Pero a diferencia de Nietzsche, Zizek no ofrece alternativa. Salvo esperar un “acontecimiento”, un milagro. Hay que mantener viva la fe en el mito dice Zizek, aunque en el momento no tengamos ninguno. No habrá ningún Dios en el altar pero las luces están prendidas, en señal de espera. No sin razón, Laclau dice que Zizek está esperando a los marcianos. Y Zizek le responde que el populismo no es lo suficientemente bueno pues tiende al fascismo y al recorte de las libertades en función de un dios menor como es la nación o el pueblo.

En la misma corriente se podría inscribir la obra de Giorgio Agamben, en especial su redescubrimiento de la arbitrariedad como el fundamento de la ley y el derecho. Las teorías contractualistas que identifican en el pueblo el detentor de la soberanía -el derecho de mando y la capacidad de normar la vida- olvidan, según este autor, que el llamado estado de excepción es cada vez más la regla de funcionamiento de los sistemas políticos. En realidad, el poder soberano lo detenta quien es capaz de decretar el estado de excepción, o de sitio; es decir, la anulación de la legalidad. Ahora bien, suspendida la ley, los ciudadanos dejan de tener derechos, pasan a convertirse en “parias”, en la figura del “Homo sacer”. O sea, en gente que puede ser detenida o asesinada, que ha sido reducida a una condición animal. El mayor peso que va cobrando el estado de excepción significa el fortalecimiento de un poder soberano de carácter fáctico y la correlativa pérdida de derechos de los ciudadanos. Agamben cita con frecuencia los casos de Guantánamo y de los campos de reclusión de los inmigrantes en Italia. No hay cargos, no hay defensa, la gente puede ser detenida indefinidamente. Es indudable que Agamben ha teorizado con mucha precisión lo que sucede en los campos de concentración. También la tendencia de los Estados a la biopolítica, al manejo de la vida de los ciudadanos como si fueran “poblaciones” que necesitan ser cuidadas pues son incapaces de deliberar. No obstante, su diagnóstico sobre la extensión creciente del estado de emergencia es quizá demasiado alarmista. De hecho, el poder soberano también está en el pueblo de manera que el régimen que pretende acapararlo termina por ser víctima de una insurrección. Tal es la lección de Egipto y hasta de la propia Italia de Agamben donde Berlusconi está siendo finalmente enjuiciado; es decir, ya no está encima de la ley declarando que sus enemigos están fuera de la ley.

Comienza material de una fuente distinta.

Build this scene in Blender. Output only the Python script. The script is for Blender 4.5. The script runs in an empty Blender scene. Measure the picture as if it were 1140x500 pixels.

Hay otra dirección en el pensamiento post-marxista que es la representada por Kojin Karatani. Karatani sostiene que los trabajadores son explotados y desempoderados por el capitalismo. Pero lo contrario ocurre con los consumidores que son siempre seducidos y bien tratados. Entonces el poder que se ha perdido en el mundo del trabajo puede recuperarse a través del consumo. Los consumidores exigen una responsabilidad social a las empresas. Y las empresas tienen que ponerse a la orden de manera que ahora se definen como protectoras del medio ambiente, buenas empleadoras y compradoras a precios justos. Es, por ejemplo, propuesta de la cadena de cafeterías Starbucks. Pero Karatani piensa que se podría exigir mucho más, a través de partidos que recojan el deseo de justicia que allí, en el consumo, se está incubando. Karatani imagina asociaciones de protección de los derechos de los consumidores y también sanciones morales a las empresas que no tienen buenas prácticas, sanciones que pueden tener devastadores efectos económicos. Como las campañas contra las compañías que usan a niños semiesclavizados del tercer mundo para producir zapatillas deportivas.

III

En una tradición ajena al marxismo, la liberal, ha surgido una nueva forma de entender la vida social. Se trata de una inflexión del liberalismo que implica depurarlo de su carga naturalista. Este paso obedece a la toma de conciencia de que la realidad es una construcción social. Entonces esta construcción debe tomar un carácter reflexivo. No dar nada por sentado. Y a la hora de pensar lo que debe ser construido tiene que primar lo ético, el deber ser, los grandes ideales civilizatorios. Por tanto el fin de la sociedad es aumentar la libertad del individuo para que en su existencia finita pueda explorar lo mejor posible el campo de sus deseos, e irlos realizando. La idea es que todos tengamos la opción de realizar nuestro potencial humano. Entonces la igualdad queda relativizada por la equidad. Desde la idea del “desarrollo humano” se rompe la asimetría entre derechos y deberes. Los derechos son lo fundamental. Esta posición implica una crítica a posiciones estrechamente meritocráticas. Entonces, resulta que los pobres tienen más derechos que deberes pues han estado marginados, por generaciones, de los recursos para el desarrollo de sus potencialidades. Aparecen entonces las políticas sociales de discriminación positiva. Subsidios directos, e indirectos, a los más necesitados e intentos de mejorar la educación, la salud y la vivienda de los menos favorecidos. En la perspectiva de crear capacidades y eliminar la brecha de oportunidades.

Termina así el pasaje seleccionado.